Given problem
Give every line of the material again, exactly as written.

· · · · ·

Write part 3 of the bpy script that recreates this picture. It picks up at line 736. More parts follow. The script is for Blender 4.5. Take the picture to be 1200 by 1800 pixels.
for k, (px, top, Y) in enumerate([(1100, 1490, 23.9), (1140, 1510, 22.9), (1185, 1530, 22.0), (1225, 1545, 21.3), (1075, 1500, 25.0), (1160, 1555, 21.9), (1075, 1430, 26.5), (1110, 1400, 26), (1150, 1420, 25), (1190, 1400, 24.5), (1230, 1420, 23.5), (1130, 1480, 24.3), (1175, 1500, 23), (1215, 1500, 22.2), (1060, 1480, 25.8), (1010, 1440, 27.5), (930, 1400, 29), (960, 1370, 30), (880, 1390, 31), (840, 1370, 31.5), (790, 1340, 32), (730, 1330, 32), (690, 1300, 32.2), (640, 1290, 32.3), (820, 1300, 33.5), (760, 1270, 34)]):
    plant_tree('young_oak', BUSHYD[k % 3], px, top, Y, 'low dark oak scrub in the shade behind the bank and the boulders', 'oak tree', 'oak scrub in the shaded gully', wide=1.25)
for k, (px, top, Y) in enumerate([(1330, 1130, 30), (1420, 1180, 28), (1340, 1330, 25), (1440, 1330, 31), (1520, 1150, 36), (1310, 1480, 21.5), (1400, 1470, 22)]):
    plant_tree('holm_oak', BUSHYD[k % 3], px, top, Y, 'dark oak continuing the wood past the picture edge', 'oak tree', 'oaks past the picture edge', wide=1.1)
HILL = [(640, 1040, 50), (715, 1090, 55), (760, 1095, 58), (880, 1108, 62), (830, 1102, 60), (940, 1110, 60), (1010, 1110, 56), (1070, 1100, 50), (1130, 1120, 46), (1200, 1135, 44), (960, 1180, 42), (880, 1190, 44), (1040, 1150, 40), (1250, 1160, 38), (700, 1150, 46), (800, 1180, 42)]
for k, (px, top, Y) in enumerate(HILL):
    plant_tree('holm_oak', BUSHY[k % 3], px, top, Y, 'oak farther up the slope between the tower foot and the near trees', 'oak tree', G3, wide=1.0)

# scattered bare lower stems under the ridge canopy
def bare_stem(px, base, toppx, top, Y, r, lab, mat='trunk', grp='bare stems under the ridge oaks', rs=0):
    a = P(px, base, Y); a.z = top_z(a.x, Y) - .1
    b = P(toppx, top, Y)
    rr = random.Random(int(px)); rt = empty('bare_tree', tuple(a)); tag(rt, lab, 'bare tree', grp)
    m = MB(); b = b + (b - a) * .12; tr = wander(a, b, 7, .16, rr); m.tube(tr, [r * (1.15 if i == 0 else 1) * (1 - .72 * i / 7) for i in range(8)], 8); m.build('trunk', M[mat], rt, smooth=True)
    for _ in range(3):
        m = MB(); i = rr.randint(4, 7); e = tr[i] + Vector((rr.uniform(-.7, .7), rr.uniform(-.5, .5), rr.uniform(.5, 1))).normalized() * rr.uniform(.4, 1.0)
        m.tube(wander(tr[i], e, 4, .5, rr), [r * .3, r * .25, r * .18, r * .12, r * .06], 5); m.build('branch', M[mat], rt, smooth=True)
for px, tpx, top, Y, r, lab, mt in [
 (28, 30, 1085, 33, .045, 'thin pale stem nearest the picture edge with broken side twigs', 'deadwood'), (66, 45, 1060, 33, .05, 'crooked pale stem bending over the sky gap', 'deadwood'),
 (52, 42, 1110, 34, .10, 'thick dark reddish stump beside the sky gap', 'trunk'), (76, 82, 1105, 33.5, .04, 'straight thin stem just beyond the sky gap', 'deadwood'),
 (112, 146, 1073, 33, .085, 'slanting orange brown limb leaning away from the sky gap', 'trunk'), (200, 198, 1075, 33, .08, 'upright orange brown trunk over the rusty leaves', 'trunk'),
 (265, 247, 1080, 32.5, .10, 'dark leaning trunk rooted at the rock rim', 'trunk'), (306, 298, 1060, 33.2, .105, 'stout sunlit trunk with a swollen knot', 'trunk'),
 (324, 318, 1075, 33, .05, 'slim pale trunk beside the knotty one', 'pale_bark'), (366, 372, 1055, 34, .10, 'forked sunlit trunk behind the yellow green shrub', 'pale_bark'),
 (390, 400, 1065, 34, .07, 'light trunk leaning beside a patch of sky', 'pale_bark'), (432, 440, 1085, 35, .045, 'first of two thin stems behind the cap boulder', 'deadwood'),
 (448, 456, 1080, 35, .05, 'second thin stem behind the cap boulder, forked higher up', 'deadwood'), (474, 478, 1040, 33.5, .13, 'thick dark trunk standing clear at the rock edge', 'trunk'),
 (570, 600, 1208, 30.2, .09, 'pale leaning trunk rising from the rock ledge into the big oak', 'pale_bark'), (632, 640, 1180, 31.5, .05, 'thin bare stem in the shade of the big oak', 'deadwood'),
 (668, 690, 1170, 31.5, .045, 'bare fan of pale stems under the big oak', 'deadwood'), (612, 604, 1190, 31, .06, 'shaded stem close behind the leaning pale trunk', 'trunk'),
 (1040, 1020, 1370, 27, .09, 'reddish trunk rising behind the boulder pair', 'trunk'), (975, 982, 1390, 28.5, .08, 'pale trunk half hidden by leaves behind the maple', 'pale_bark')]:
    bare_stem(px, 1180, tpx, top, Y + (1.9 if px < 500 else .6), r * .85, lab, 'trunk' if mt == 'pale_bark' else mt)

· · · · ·

Task result
Write part 3 of the bpy script that recreates this picture. It picks up at line 736. More parts follow. The script is for Blender 4.5. Take the picture to be 1200 by 1800 pixels.
for k, (px, top, Y) in enumerate([(1100, 1490, 23.9), (1140, 1510, 22.9), (1185, 1530, 22.0), (1225, 1545, 21.3), (1075, 1500, 25.0), (1160, 1555, 21.9), (1075, 1430, 26.5), (1110, 1400, 26), (1150, 1420, 25), (1190, 1400, 24.5), (1230, 1420, 23.5), (1130, 1480, 24.3), (1175, 1500, 23), (1215, 1500, 22.2), (1060, 1480, 25.8), (1010, 1440, 27.5), (930, 1400, 29), (960, 1370, 30), (880, 1390, 31), (840, 1370, 31.5), (790, 1340, 32), (730, 1330, 32), (690, 1300, 32.2), (640, 1290, 32.3), (820, 1300, 33.5), (760, 1270, 34)]):
    plant_tree('young_oak', BUSHYD[k % 3], px, top, Y, 'low dark oak scrub in the shade behind the bank and the boulders', 'oak tree', 'oak scrub in the shaded gully', wide=1.25)
for k, (px, top, Y) in enumerate([(1330, 1130, 30), (1420, 1180, 28), (1340, 1330, 25), (1440, 1330, 31), (1520, 1150, 36), (1310, 1480, 21.5), (1400, 1470, 22)]):
    plant_tree('holm_oak', BUSHYD[k % 3], px, top, Y, 'dark oak continuing the wood past the picture edge', 'oak tree', 'oaks past the picture edge', wide=1.1)
HILL = [(640, 1040, 50), (715, 1090, 55), (760, 1095, 58), (880, 1108, 62), (830, 1102, 60), (940, 1110, 60), (1010, 1110, 56), (1070, 1100, 50), (1130, 1120, 46), (1200, 1135, 44), (960, 1180, 42), (880, 1190, 44), (1040, 1150, 40), (1250, 1160, 38), (700, 1150, 46), (800, 1180, 42)]
for k, (px, top, Y) in enumerate(HILL):
    plant_tree('holm_oak', BUSHY[k % 3], px, top, Y, 'oak farther up the slope between the tower foot and the near trees', 'oak tree', G3, wide=1.0)

# scattered bare lower stems under the ridge canopy
def bare_stem(px, base, toppx, top, Y, r, lab, mat='trunk', grp='bare stems under the ridge oaks', rs=0):
    a = P(px, base, Y); a.z = top_z(a.x, Y) - .1
    b = P(toppx, top, Y)
    rr = random.Random(int(px)); rt = empty('bare_tree', tuple(a)); tag(rt, lab, 'bare tree', grp)
    m = MB(); b = b + (b - a) * .12; tr = wander(a, b, 7, .16, rr); m.tube(tr, [r * (1.15 if i == 0 else 1) * (1 - .72 * i / 7) for i in range(8)], 8); m.build('trunk', M[mat], rt, smooth=True)
    for _ in range(3):
        m = MB(); i = rr.randint(4, 7); e = tr[i] + Vector((rr.uniform(-.7, .7), rr.uniform(-.5, .5), rr.uniform(.5, 1))).normalized() * rr.uniform(.4, 1.0)
        m.tube(wander(tr[i], e, 4, .5, rr), [r * .3, r * .25, r * .18, r * .12, r * .06], 5); m.build('branch', M[mat], rt, smooth=True)
for px, tpx, top, Y, r, lab, mt in [
 (28, 30, 1085, 33, .045, 'thin pale stem nearest the picture edge with broken side twigs', 'deadwood'), (66, 45, 1060, 33, .05, 'crooked pale stem bending over the sky gap', 'deadwood'),
 (52, 42, 1110, 34, .10, 'thick dark reddish stump beside the sky gap', 'trunk'), (76, 82, 1105, 33.5, .04, 'straight thin stem just beyond the sky gap', 'deadwood'),
 (112, 146, 1073, 33, .085, 'slanting orange brown limb leaning away from the sky gap', 'trunk'), (200, 198, 1075, 33, .08, 'upright orange brown trunk over the rusty leaves', 'trunk'),
 (265, 247, 1080, 32.5, .10, 'dark leaning trunk rooted at the rock rim', 'trunk'), (306, 298, 1060, 33.2, .105, 'stout sunlit trunk with a swollen knot', 'trunk'),
 (324, 318, 1075, 33, .05, 'slim pale trunk beside the knotty one', 'pale_bark'), (366, 372, 1055, 34, .10, 'forked sunlit trunk behind the yellow green shrub', 'pale_bark'),
 (390, 400, 1065, 34, .07, 'light trunk leaning beside a patch of sky', 'pale_bark'), (432, 440, 1085, 35, .045, 'first of two thin stems behind the cap boulder', 'deadwood'),
 (448, 456, 1080, 35, .05, 'second thin stem behind the cap boulder, forked higher up', 'deadwood'), (474, 478, 1040, 33.5, .13, 'thick dark trunk standing clear at the rock edge', 'trunk'),
 (570, 600, 1208, 30.2, .09, 'pale leaning trunk rising from the rock ledge into the big oak', 'pale_bark'), (632, 640, 1180, 31.5, .05, 'thin bare stem in the shade of the big oak', 'deadwood'),
 (668, 690, 1170, 31.5, .045, 'bare fan of pale stems under the big oak', 'deadwood'), (612, 604, 1190, 31, .06, 'shaded stem close behind the leaning pale trunk', 'trunk'),
 (1040, 1020, 1370, 27, .09, 'reddish trunk rising behind the boulder pair', 'trunk'), (975, 982, 1390, 28.5, .08, 'pale trunk half hidden by leaves behind the maple', 'pale_bark')]:
    bare_stem(px, 1180, tpx, top, Y + (1.9 if px < 500 else .6), r * .85, lab, 'trunk' if mt == 'pale_bark' else mt)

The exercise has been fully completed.